### Data extract
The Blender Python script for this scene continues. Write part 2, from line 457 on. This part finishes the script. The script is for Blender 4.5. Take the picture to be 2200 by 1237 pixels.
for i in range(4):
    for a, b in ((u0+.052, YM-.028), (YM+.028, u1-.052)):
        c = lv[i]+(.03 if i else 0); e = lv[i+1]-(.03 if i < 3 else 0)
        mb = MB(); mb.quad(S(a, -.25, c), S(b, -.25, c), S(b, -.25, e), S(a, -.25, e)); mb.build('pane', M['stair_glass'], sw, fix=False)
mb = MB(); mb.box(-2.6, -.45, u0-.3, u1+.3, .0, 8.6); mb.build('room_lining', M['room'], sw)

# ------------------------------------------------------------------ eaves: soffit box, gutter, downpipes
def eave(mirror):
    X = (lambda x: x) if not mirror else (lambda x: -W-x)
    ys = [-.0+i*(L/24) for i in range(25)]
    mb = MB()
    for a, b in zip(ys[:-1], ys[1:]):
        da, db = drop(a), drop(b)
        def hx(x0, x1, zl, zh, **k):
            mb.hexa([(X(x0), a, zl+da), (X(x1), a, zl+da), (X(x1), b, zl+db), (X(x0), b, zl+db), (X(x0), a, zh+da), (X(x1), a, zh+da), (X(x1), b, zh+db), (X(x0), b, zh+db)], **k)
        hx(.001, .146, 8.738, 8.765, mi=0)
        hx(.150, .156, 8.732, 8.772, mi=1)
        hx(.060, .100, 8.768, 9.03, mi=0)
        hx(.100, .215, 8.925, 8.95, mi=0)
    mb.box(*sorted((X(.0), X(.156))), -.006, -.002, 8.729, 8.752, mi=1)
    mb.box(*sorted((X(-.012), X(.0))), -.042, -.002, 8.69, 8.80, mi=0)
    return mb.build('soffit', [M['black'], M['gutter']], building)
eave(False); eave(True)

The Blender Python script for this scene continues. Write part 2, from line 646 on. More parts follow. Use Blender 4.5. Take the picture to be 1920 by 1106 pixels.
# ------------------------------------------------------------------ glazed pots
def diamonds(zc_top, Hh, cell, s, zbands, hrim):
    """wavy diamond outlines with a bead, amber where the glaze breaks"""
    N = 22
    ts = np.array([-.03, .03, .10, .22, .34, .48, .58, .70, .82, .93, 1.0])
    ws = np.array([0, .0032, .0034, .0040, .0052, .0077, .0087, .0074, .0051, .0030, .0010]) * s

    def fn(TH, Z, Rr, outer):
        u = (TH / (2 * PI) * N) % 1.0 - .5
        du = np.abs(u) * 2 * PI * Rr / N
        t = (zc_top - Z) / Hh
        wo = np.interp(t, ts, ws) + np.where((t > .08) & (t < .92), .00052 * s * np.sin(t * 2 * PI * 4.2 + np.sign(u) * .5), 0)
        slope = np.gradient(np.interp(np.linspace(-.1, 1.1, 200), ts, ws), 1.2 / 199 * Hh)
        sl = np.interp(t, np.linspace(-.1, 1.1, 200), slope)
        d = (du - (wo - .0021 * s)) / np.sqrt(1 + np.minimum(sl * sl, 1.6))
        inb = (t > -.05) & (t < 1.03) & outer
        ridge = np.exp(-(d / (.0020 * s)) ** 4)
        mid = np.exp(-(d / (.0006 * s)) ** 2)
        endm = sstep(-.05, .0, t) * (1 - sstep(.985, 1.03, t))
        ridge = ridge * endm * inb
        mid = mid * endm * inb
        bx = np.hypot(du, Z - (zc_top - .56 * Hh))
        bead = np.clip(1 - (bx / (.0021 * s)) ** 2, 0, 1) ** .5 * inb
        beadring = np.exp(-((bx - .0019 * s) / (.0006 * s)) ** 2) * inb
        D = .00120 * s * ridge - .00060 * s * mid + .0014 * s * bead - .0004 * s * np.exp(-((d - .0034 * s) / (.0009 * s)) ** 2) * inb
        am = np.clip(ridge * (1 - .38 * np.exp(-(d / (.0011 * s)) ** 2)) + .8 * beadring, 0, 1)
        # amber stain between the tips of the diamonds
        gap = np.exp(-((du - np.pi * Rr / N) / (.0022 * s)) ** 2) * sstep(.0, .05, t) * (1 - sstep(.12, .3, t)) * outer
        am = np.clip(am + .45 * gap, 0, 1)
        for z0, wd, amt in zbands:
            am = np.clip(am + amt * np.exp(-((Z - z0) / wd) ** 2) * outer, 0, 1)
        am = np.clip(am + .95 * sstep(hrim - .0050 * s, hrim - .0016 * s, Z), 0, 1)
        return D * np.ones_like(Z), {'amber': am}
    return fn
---
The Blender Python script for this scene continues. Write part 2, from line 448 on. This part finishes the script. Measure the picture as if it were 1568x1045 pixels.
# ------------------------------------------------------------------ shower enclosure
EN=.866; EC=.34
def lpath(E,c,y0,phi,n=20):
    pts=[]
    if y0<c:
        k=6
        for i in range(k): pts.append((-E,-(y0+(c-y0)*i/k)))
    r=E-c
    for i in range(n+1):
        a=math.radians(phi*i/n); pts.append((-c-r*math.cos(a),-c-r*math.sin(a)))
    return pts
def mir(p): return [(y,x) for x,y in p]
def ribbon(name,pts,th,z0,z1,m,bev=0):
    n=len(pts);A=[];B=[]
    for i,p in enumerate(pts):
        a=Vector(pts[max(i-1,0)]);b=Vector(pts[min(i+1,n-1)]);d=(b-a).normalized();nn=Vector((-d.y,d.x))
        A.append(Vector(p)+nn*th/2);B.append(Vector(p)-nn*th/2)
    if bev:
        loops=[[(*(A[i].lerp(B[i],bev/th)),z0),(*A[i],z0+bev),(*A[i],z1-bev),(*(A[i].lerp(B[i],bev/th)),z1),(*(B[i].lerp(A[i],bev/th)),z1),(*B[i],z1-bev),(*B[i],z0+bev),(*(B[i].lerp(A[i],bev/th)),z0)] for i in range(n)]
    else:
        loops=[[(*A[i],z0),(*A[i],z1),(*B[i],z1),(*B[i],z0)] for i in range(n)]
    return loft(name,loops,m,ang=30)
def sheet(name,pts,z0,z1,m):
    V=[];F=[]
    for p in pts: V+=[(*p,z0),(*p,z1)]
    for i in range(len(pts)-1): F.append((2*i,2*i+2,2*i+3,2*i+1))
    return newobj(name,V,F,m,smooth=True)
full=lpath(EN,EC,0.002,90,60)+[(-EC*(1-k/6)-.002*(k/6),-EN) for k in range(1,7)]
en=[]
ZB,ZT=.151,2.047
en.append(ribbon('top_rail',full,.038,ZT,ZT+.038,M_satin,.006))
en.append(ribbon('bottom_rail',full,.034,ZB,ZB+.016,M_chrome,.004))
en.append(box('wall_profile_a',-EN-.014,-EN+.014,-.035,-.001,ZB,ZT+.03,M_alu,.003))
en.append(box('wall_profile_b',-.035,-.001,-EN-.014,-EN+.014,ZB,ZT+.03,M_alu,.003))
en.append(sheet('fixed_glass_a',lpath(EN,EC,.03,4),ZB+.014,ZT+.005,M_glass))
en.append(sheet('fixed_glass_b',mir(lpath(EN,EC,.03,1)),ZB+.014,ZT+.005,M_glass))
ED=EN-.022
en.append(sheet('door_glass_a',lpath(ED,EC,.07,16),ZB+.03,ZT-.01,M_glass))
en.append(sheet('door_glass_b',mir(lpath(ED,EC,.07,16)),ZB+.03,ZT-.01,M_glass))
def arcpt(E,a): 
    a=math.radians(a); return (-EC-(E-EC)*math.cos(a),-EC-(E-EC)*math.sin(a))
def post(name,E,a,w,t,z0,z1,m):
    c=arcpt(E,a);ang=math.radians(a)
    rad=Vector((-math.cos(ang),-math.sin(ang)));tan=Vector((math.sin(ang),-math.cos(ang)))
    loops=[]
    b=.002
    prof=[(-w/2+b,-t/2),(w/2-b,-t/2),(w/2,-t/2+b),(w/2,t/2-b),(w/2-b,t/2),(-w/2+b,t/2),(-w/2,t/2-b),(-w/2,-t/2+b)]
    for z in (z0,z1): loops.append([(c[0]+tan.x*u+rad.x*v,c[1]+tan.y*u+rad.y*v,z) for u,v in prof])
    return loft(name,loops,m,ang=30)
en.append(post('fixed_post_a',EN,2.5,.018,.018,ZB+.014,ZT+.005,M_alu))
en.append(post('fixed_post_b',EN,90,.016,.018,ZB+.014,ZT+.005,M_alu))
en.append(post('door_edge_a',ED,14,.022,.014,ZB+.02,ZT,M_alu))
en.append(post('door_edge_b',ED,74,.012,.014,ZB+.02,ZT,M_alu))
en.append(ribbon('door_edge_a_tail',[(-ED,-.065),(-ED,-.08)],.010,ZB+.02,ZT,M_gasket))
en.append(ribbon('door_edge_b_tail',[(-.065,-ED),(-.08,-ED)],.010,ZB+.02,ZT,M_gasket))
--
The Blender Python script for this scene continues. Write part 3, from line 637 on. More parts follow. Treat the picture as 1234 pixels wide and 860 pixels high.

### What you need to do
Copy out exactly the lines from the one containing "by 1237 pixels." to the one containing "mb = MB(); mb.box(-2.6, -.45, u0-.3, u1+.3, .0, 8.6);", both ends inclusive.

### Answer to this exercise
The Blender Python script for this scene continues. Write part 2, from line 457 on. This part finishes the script. The script is for Blender 4.5. Take the picture to be 2200 by 1237 pixels.
for i in range(4):
    for a, b in ((u0+.052, YM-.028), (YM+.028, u1-.052)):
        c = lv[i]+(.03 if i else 0); e = lv[i+1]-(.03 if i < 3 else 0)
        mb = MB(); mb.quad(S(a, -.25, c), S(b, -.25, c), S(b, -.25, e), S(a, -.25, e)); mb.build('pane', M['stair_glass'], sw, fix=False)
mb = MB(); mb.box(-2.6, -.45, u0-.3, u1+.3, .0, 8.6); mb.build('room_lining', M['room'], sw)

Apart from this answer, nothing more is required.